▶ **EXERCISE DESCRIPTION**
Go through the entries below and pick out every line with "this".

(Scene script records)
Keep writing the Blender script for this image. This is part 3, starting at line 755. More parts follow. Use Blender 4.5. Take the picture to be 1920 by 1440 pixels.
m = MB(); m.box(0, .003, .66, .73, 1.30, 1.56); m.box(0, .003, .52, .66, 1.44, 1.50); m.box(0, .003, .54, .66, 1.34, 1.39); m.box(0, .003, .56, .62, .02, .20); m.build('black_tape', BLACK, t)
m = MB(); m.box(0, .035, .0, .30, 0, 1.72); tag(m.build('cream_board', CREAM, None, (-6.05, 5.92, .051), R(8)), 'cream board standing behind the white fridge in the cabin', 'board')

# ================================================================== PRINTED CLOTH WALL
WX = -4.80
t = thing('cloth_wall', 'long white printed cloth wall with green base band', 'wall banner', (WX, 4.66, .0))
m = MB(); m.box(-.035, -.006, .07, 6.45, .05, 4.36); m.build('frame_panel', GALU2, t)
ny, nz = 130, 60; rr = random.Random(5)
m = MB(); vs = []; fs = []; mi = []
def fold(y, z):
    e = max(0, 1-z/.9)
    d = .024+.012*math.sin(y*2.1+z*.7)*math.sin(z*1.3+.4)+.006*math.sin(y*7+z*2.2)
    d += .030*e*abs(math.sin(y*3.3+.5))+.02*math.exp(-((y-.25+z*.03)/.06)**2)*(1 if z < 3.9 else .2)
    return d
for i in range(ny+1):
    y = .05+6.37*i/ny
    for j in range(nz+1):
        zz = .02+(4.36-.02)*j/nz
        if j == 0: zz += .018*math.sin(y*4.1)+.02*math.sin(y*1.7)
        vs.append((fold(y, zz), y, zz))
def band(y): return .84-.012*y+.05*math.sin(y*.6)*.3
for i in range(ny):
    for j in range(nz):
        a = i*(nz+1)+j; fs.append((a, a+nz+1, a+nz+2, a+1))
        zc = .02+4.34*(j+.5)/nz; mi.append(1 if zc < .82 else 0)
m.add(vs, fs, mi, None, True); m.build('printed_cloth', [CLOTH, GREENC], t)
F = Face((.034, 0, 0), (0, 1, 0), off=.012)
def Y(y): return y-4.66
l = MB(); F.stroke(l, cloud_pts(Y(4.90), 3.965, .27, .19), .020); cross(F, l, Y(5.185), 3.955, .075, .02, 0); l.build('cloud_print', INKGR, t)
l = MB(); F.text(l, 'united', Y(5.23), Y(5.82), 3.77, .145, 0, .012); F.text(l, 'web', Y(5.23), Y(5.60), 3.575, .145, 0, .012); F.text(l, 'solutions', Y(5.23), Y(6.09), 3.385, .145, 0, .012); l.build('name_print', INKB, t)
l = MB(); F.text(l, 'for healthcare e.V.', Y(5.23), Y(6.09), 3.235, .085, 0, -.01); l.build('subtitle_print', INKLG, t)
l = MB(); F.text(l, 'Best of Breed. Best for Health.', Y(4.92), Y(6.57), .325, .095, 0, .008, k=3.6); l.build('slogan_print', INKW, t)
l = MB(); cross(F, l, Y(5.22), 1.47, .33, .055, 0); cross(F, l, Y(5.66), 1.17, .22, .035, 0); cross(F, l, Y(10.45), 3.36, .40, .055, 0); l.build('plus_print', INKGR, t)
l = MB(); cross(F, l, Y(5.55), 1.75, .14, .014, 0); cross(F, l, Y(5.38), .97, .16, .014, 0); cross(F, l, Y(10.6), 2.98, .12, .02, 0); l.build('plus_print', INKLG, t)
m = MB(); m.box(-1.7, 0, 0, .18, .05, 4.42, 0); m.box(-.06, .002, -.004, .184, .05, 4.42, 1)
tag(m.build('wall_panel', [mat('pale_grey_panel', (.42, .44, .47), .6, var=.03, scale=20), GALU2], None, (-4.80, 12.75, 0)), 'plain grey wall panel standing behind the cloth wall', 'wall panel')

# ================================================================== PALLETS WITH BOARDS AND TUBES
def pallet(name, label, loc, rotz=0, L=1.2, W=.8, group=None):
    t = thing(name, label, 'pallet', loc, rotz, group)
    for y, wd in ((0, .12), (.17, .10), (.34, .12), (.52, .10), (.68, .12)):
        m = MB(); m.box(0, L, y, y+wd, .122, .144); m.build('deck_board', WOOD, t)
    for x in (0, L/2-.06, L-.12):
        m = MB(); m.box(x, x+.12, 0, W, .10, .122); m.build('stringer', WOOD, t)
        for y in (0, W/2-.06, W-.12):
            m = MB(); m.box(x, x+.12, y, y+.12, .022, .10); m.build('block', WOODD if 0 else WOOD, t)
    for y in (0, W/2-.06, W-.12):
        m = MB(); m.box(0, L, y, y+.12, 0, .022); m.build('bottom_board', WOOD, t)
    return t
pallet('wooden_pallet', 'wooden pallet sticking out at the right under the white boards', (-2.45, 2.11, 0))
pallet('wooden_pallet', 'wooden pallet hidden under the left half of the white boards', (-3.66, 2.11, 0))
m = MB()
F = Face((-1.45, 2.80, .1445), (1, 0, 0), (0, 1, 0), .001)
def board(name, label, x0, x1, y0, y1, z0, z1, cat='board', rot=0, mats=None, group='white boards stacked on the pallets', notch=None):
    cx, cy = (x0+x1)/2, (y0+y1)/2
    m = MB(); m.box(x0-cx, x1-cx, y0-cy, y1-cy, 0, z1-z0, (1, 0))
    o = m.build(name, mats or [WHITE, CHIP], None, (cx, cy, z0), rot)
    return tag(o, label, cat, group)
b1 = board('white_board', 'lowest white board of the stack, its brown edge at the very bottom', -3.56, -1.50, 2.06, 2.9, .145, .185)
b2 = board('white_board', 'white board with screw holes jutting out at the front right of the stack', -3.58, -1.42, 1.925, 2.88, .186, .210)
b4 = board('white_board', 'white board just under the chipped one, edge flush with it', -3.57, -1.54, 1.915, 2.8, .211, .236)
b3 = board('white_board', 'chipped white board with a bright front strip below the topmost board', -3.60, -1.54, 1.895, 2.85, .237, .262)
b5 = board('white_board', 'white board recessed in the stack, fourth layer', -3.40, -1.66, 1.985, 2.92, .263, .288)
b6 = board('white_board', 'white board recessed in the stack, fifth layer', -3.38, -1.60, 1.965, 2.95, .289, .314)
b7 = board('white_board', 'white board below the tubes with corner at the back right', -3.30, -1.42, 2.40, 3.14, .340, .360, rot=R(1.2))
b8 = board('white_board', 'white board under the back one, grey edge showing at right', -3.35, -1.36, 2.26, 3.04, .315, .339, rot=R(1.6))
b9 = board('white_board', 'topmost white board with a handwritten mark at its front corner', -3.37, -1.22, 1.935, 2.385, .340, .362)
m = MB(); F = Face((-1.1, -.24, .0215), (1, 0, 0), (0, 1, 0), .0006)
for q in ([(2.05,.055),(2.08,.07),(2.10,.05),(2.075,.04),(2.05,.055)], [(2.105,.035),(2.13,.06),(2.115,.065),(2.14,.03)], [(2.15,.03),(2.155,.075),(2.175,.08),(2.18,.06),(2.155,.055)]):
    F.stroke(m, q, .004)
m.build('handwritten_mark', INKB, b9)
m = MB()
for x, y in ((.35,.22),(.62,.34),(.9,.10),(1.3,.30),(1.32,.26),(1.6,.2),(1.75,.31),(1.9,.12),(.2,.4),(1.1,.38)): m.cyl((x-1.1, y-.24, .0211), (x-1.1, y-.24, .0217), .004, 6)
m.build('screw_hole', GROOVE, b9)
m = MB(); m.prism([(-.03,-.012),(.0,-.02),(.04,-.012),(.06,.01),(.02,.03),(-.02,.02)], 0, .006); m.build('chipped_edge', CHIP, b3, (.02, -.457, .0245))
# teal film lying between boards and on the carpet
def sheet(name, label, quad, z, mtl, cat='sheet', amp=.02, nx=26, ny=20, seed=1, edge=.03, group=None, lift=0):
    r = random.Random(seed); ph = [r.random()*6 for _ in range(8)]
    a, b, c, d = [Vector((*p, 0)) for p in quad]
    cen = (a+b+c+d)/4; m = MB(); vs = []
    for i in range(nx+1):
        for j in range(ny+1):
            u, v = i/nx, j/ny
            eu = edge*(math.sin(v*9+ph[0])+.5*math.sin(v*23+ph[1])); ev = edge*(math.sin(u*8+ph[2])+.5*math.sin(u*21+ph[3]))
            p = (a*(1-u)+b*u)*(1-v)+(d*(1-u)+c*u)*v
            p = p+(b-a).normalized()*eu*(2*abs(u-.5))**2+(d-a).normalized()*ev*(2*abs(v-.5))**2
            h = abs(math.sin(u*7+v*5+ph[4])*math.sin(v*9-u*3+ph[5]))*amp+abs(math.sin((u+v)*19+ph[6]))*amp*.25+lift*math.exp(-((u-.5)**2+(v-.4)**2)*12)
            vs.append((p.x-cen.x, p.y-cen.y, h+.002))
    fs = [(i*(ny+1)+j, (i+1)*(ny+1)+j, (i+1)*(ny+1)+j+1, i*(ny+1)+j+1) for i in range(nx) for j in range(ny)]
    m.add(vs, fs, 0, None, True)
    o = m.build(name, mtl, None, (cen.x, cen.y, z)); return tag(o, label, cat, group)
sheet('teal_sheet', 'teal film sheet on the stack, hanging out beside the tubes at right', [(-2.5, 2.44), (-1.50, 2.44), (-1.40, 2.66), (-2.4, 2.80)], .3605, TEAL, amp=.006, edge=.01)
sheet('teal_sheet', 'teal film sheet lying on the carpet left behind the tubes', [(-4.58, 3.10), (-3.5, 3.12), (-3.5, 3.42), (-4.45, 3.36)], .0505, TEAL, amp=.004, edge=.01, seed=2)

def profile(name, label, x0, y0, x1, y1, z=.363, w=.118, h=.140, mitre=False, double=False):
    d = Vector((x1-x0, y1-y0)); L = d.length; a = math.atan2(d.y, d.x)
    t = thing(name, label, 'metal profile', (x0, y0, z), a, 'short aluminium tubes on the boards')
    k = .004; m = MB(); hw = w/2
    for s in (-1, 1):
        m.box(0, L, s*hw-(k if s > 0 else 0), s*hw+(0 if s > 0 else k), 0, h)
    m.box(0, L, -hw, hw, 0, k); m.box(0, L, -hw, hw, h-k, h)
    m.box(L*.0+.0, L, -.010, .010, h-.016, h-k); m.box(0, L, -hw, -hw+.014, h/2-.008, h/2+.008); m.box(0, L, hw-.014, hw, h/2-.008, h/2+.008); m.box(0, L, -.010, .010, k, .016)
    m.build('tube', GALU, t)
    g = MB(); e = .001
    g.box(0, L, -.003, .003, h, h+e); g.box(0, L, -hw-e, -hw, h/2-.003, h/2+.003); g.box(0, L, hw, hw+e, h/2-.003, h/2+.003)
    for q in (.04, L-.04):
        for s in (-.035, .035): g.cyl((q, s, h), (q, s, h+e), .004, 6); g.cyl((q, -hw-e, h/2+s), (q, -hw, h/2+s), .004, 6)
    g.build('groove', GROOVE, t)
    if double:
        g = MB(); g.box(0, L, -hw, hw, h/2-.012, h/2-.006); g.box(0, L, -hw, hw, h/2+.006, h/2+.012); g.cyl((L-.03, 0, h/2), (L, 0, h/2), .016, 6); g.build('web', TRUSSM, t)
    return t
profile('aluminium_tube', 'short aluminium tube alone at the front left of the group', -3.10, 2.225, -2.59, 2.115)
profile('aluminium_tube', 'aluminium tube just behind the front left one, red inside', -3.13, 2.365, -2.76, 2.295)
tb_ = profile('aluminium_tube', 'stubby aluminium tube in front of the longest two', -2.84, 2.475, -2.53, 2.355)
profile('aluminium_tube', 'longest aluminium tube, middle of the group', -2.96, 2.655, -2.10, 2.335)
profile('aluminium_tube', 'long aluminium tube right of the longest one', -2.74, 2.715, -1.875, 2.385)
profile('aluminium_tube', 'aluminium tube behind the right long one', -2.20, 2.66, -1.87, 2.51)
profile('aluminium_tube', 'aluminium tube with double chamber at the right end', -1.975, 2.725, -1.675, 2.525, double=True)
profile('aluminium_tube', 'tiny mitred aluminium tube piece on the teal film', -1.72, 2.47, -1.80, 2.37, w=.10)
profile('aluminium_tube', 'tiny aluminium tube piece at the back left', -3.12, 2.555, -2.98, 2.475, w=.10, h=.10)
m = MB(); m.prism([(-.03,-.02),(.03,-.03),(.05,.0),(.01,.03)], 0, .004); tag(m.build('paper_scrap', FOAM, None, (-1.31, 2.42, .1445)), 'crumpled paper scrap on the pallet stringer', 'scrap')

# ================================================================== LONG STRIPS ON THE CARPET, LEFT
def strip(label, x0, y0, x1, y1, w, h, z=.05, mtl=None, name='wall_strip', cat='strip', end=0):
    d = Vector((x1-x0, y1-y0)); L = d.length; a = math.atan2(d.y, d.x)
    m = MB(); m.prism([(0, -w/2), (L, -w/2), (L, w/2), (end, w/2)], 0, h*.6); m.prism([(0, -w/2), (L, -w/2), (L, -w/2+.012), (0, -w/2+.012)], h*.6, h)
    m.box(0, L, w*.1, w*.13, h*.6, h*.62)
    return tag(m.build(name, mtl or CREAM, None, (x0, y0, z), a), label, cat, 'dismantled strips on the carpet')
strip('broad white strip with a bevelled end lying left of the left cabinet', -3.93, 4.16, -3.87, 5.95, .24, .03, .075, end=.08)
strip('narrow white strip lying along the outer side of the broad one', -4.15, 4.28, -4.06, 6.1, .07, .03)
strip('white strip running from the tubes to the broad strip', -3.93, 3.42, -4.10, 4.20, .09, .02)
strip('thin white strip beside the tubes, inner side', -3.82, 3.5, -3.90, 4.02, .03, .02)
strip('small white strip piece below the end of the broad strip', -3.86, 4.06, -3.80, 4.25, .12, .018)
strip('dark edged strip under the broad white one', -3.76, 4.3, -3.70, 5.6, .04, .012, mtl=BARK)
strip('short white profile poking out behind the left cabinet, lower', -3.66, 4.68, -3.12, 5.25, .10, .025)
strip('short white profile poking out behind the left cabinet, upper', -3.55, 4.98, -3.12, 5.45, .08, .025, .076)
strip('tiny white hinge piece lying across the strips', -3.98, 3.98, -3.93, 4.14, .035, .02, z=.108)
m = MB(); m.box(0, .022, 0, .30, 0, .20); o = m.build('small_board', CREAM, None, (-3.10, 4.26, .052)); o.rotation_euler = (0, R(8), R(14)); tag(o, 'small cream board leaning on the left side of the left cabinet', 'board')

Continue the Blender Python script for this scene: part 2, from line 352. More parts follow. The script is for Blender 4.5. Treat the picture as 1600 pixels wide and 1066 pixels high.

▶ **COMPLETE OUTPUT**
Keep writing the Blender script for this image. This is part 3, starting at line 755. More parts follow. Use Blender 4.5. Take the picture to be 1920 by 1440 pixels.
Continue the Blender Python script for this scene: part 2, from line 352. More parts follow. The script is for Blender 4.5. Treat the picture as 1600 pixels wide and 1066 pixels high.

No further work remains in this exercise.